Practice 14

Candids

Capture the moment!
Let your subjects be themselves
Shoot a lot
Today spend ten minutes shooting only candids of people you are grateful to have in your life. Photograph one person or more. Ask your subjects to ignore you while going about what they would be doing normally. When photographing people, I always take as many pictures as my subjects will allow, especially when It is a shot that’s important to me and frankly, every photograph I take of a person seems important to me. Maybe it’s a little crazy, but it always is. I suppose that’s why I was lucky as a people photographer. I rarely, if ever, just shoot one or two frames. Hold your camera steady and keep shooting. Digital images cost nothing, so don’t be stingy. Stay as quiet as you can and use the zoom on your camera if you have one.
Try to stay out of the way and let your subjects be themselves. Yes, people will be self-conscious, especially at first. Just joke with them and it will make them more relaxed. Don’t let your mind wander to anything or anyone besides the person you are photographing. Don’t wait for the perfect expression, just keep firing away. The human face changes so quickly, you think you are capturing the perfect shot and painfully often, when you look at your photos, you have not. That’s because there are countless tiny moving parts on the human face. A minuscule drop of an eyelid, a curl in a lip, a slight turn of the head can radically change the way someone looks in a photograph.

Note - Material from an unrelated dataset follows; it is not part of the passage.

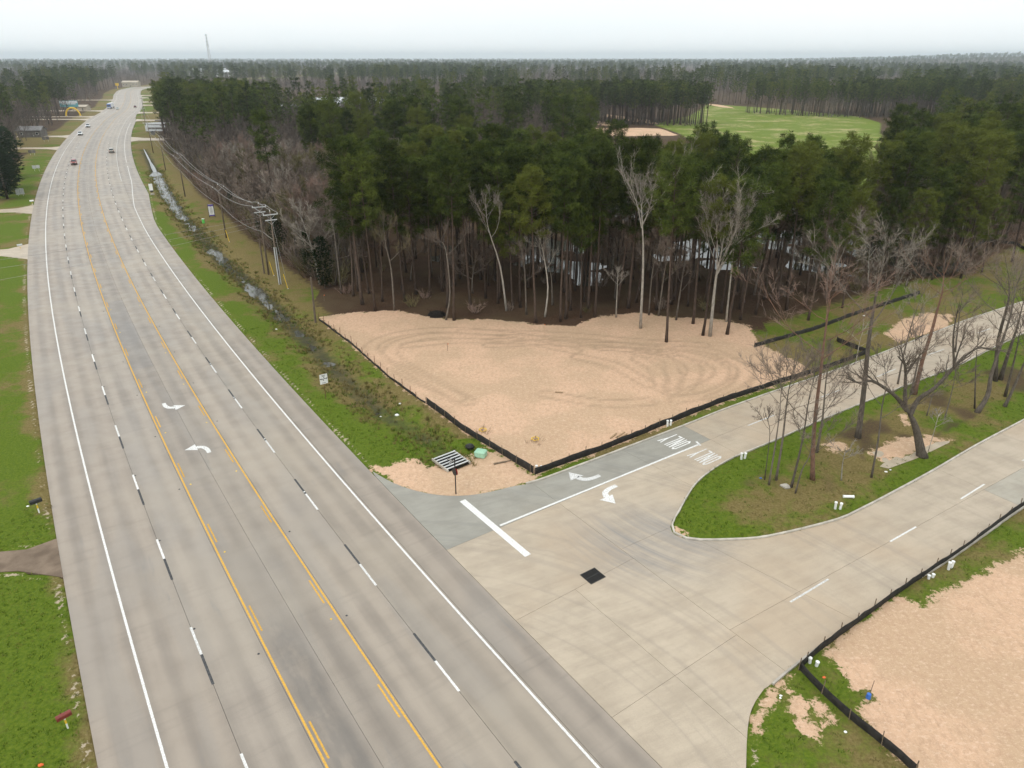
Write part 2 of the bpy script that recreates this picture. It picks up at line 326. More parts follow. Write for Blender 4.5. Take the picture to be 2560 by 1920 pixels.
# ---------------------------------------------------------------- ground sheet
def axis(lo, hi, far_lo, far_hi, step, g):
    a = list(np.arange(lo, hi + step / 2, step)); s = step
    while a[-1] < far_hi: s *= g; a.append(a[-1] + s)
    s = step; b = []; v = lo
    while v > far_lo: s *= g; v -= s; b.append(v)
    return np.array(b[::-1] + a)
RUTS = [[(8.66,92.47),(-0.40,96.66),(-9.97,98.59),(-16.51,96.66),(-19.46,92.47),(-18.08,88.24),(-14.02,83.58),(-10.01,79.32),(-6.33,75.41)], [(8.50,90.40),(0.26,94.43),(-9.10,96.29),(-14.26,94.80),(-16.68,91.25),(-15.43,87.12),(-11.80,82.41),(-8.21,78.24),(-5.18,74.42)],
  [(17.24,89.56),(20.60,87.43),(20.42,82.12),(19.16,77.32)], [(18.62,90.23),(22.52,87.76),(23.40,83.58),(21.03,78.24)], [(12.44,91.59),(23.42,89.06),(26.76,85.09),(26.09,81.41),(22.65,77.98),(19.02,76.67)],
  [(6.11,93.00),(25.19,91.25),(29.78,85.09),(28.50,80.70),(24.00,76.67),(19.26,75.16)], [(-7.19,97.81),(6.31,96.66),(19.22,93.71),(26.76,92.47)], [(-2.97,92.47),(9.41,93.71),(21.85,90.57)], [(-14.61,92.47),(-6.96,94.25),(4.82,93.35)],
  [(16.90,87.43),(18.65,83.58),(18.17,77.98)], [(28.21,88.24),(29.93,83.58),(27.61,78.65),(23.61,75.16)], [(8.95,88.24),(13.50,85.09),(16.72,79.32)], [(4.09,76.67),(10.44,74.17),(15.87,74.42)]]
def gheight(x, y, full=False):
    x = np.asarray(x, float); y = np.asarray(y, float); r = np.hypot(x, y)
    S, Nn = sn(x, y)
    near = r < 900
    z = (fbm(x, y, 9, 1) - .5) * .16
    isl = sdist(ISLAND, x, y); side = sdist(SIDE, x, y); dd, ds = polydist(DITCH, x, y)
    sand = np.full(x.shape, -60.)
    for p in SANDS: sand = np.maximum(sand, sdist(p, x, y))
    front = sdist(FRONT, x, y); field = sdist(FIELD, x, y)
    corridor = np.minimum(Nn + 21 + 5 * (fbm(S, S * 0, 40, 5) - .5), 31.5 - Nn + 3 * (fbm(S, S * 0, 30, 6) - .5))
    clr = sdist([(-330, 405), (-250, 400), (-205, 318), (-215, 300), (-262, 318), (-330, 370)], x, y)
    opn = np.maximum.reduce([front, field, corridor, clr])
    forest = -opn
    # relief
    z = np.where(isl > 0, z + .10 + .12 * smooth(0, 4, isl), z)
    L = ds.max() if ds.size else 1
    dep = np.interp(ds, [0, 150, 178, 195, 210, 250, 268, 290, 318, 330, 345], [.78, .78, .58, .46, .64, .66, .46, .52, .40, .42, .3])
    wid = np.interp(ds, [0, 120, 220, 330], [3.0, 2.9, 2.5, 2.4])
    z = z - dep * np.exp(-(dd / wid) ** 2) + .42 * (fbm(x, y, 3.0, 4) - .5) * np.exp(-(dd / 4) ** 2)
    fz = smooth(0, 3, forest)
    z = z * (1 - fz) + fz * (-.06 + .95 * (fbm(x, y, 9, 8, 4) - .5) - .20 * smooth(112, 135, y) * (1 - smooth(230, 300, y)) * smooth(-15, 10, x) * (1 - smooth(75, 110, x)))
    rut = np.zeros(x.shape)
    m = (sdist(LOT1, x, y) > -1)
    if m.any():
        rr = np.zeros(m.sum()); xm, ym = x[m], y[m]
        for ln in RUTS:
            c = catmull(ln, 6); d, _ = polydist(c, xm, ym); rr = np.maximum(rr, np.exp(-((d - .95) / .24) ** 2) * (.35 + .65 * fbm(xm, ym, 5, 14)))
        rut[m] = rr
    z = z + np.where(sand > 0, (fbm(x, y, 1.6, 12) - .5) * .07, 0) - rut * .07
    hill = 46 * smooth(2200, 4500, y) * smooth(.28, .75, x / np.maximum(y, 1)); z = z + hill * near.astype(float) * 0 + hill
    pav = np.maximum(np.minimum(Nn - LEDGE, redge(S) - Nn), side)
    for dv in DRIVES: pav = np.maximum(pav, np.where(r < 1200, sdist(dv[0], x, y), -99))
    z = np.where(pav > -.30, np.minimum(z, -.04), z); z = np.where(pav > .25, -.5, z)
    z = np.where((pav <= -.30) & (pav > -1.2) & (isl <= 0), np.minimum(z, .03), z)
    if not full: return z
    return z, dict(S=S, N=Nn, isl=isl, side=side, dd=dd, ds=ds, sand=sand, front=front, field=field, forest=forest, rut=rut, pav=pav)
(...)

The human eye doesn’t pick up the way those small changes, microsecond by microsecond, but your camera will and what might have been a great shot can be terrible. That’s why you hear the lenses of professional photographers almost constantly clicking away when they are on assignment. Shoot a lot. The more comfortable you are using your camera, the better your people shots will be. As you use it more and more, it will feel like a part of your body you don’t have to think about. Be sure to express your gratitude to your subjects as you photograph them. When someone allow us to take their pictures, they are giving us a gift. If we get a good photo, we have a gift to give in return. Don’t forget to say thank you.